Raw records
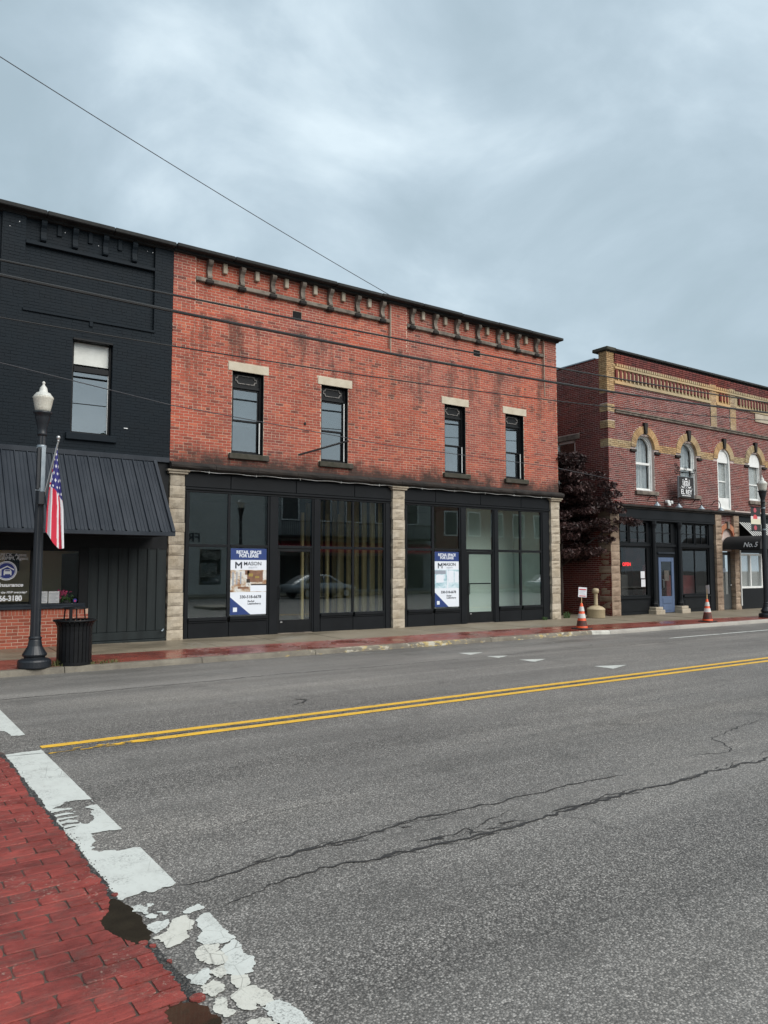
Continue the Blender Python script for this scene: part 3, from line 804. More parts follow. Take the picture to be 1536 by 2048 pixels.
# ---- cracks and tar seams
def crack(pts, w0, w1, jit=.02, seed=0., z=.004): part('crack', ribbon(pts, w0, w1, z, jit * 1.5, .025, seed, wz=1.1), 'tar', road)
crack([(1.54, 4.21), (1.9, 4.27), (2.33, 4.31), (2.71, 4.30), (3.2, 4.37), (3.4, 4.39), (3.61, 4.37), (4.0, 4.32), (4.2, 4.36), (4.73, 4.34), (5.23, 4.32), (5.57, 4.28)], .020, .012, .03, 1)
crack([(1.55, 3.86), (2.15, 3.97), (2.41, 3.99), (2.67, 3.92), (3.07, 3.93), (3.39, 3.91), (3.58, 3.88), (3.86, 3.91), (4.26, 3.92), (4.75, 3.93), (5.29, 3.95), (5.67, 3.90), (6.41, 3.92), (7.01, 3.90), (9., 3.95), (14., 3.9), (24, 3.95)], .026, .02, .035, 2)
crack([(3.05, 4.02), (3.3, 3.98), (3.42, 4.03), (3.45, 4.04), (3.61, 4.04), (3.95, 4.13), (3.98, 4.17)], .014, .006, .03, 3)
crack([(3.39, 3.91), (3.47, 3.98), (3.45, 4.04)], .012, .010, .01, 4)
crack([(3.3, 3.84), (3.42, 3.86), (3.6, 3.84)], .012, .004, .02, 5)
crack([(4.2, 3.97), (4.75, 3.97), (5.1, 3.97)], .018, .008, .03, 6)
crack([(6.52, 4.38), (6.91, 4.26), (7.10, 4.31), (7.30, 4.66), (7.94, 4.81), (8.15, 4.86), (8.8, 4.9)], .010, .008, .03, 7)
crack([(7.0, 4.0), (7.2, 4.08), (7.4, 4.06)], .006, .003, .02, 8)
crack([(6.2, 3.2), (5.9, 2.95), (5.3, 2.6)], .008, .008, .03, 9)
crack([(4.2, 3.86), (4.28, 3.7), (4.25, 3.55), (4.3, 3.4)], .006, .003, .03, 10)
crack([(-6, 11.5), (1.64, 11.44), (3.8, 11.42), (5.8, 11.55), (7.9, 11.46), (12.1, 11.55), (14.8, 11.4), (22, 11.45)], .018, .016, .03, 11)
crack([(8.9, 10.28), (9.8, 10.30), (10.6, 10.33)], .012, .008, .03, 12)
crack([(13.2, 12.6), (14.2, 12.1), (13.9, 11.8), (13.6, 11.9)], .012, .01, .05, 13)
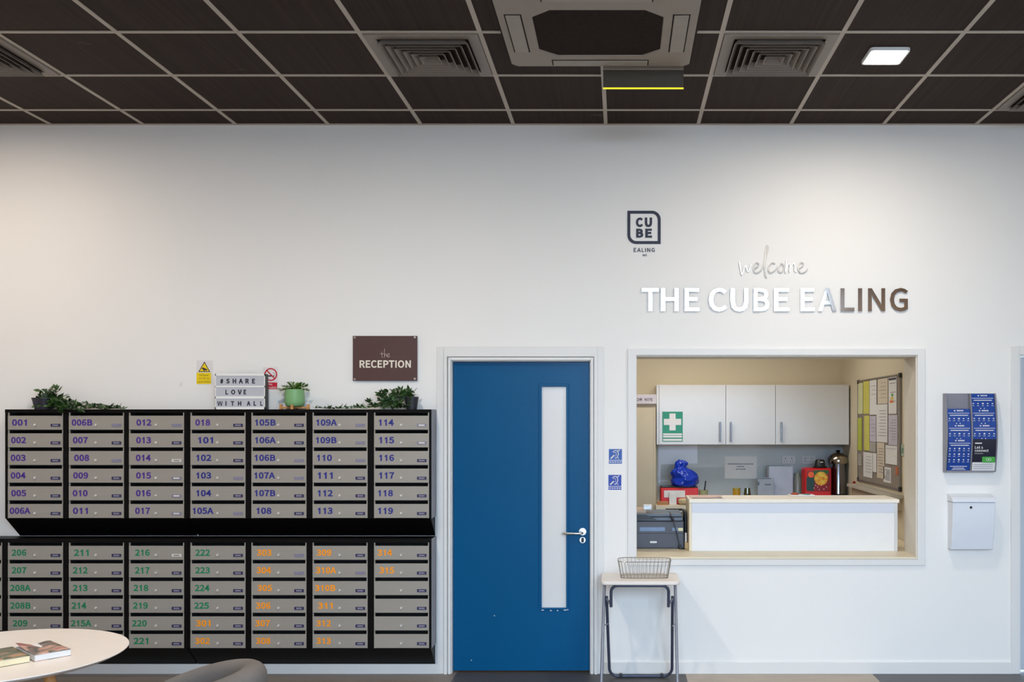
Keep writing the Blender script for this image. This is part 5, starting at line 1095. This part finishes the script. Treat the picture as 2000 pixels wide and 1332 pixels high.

What you have to do: Copy the records exactly. Skip the pictures.

Exercise answer:
Continue the Blender Python script for this scene: part 3, from line 804. More parts follow. Take the picture to be 1536 by 2048 pixels.
# ---- cracks and tar seams
def crack(pts, w0, w1, jit=.02, seed=0., z=.004): part('crack', ribbon(pts, w0, w1, z, jit * 1.5, .025, seed, wz=1.1), 'tar', road)
crack([(1.54, 4.21), (1.9, 4.27), (2.33, 4.31), (2.71, 4.30), (3.2, 4.37), (3.4, 4.39), (3.61, 4.37), (4.0, 4.32), (4.2, 4.36), (4.73, 4.34), (5.23, 4.32), (5.57, 4.28)], .020, .012, .03, 1)
crack([(1.55, 3.86), (2.15, 3.97), (2.41, 3.99), (2.67, 3.92), (3.07, 3.93), (3.39, 3.91), (3.58, 3.88), (3.86, 3.91), (4.26, 3.92), (4.75, 3.93), (5.29, 3.95), (5.67, 3.90), (6.41, 3.92), (7.01, 3.90), (9., 3.95), (14., 3.9), (24, 3.95)], .026, .02, .035, 2)
crack([(3.05, 4.02), (3.3, 3.98), (3.42, 4.03), (3.45, 4.04), (3.61, 4.04), (3.95, 4.13), (3.98, 4.17)], .014, .006, .03, 3)
crack([(3.39, 3.91), (3.47, 3.98), (3.45, 4.04)], .012, .010, .01, 4)
crack([(3.3, 3.84), (3.42, 3.86), (3.6, 3.84)], .012, .004, .02, 5)
crack([(4.2, 3.97), (4.75, 3.97), (5.1, 3.97)], .018, .008, .03, 6)
crack([(6.52, 4.38), (6.91, 4.26), (7.10, 4.31), (7.30, 4.66), (7.94, 4.81), (8.15, 4.86), (8.8, 4.9)], .010, .008, .03, 7)
crack([(7.0, 4.0), (7.2, 4.08), (7.4, 4.06)], .006, .003, .02, 8)
crack([(6.2, 3.2), (5.9, 2.95), (5.3, 2.6)], .008, .008, .03, 9)
crack([(4.2, 3.86), (4.28, 3.7), (4.25, 3.55), (4.3, 3.4)], .006, .003, .03, 10)
crack([(-6, 11.5), (1.64, 11.44), (3.8, 11.42), (5.8, 11.55), (7.9, 11.46), (12.1, 11.55), (14.8, 11.4), (22, 11.45)], .018, .016, .03, 11)
crack([(8.9, 10.28), (9.8, 10.30), (10.6, 10.33)], .012, .008, .03, 12)
crack([(13.2, 12.6), (14.2, 12.1), (13.9, 11.8), (13.6, 11.9)], .012, .01, .05, 13)
Keep writing the Blender script for this image. This is part 5, starting at line 1095. This part finishes the script. Treat the picture as 2000 pixels wide and 1332 pixels high.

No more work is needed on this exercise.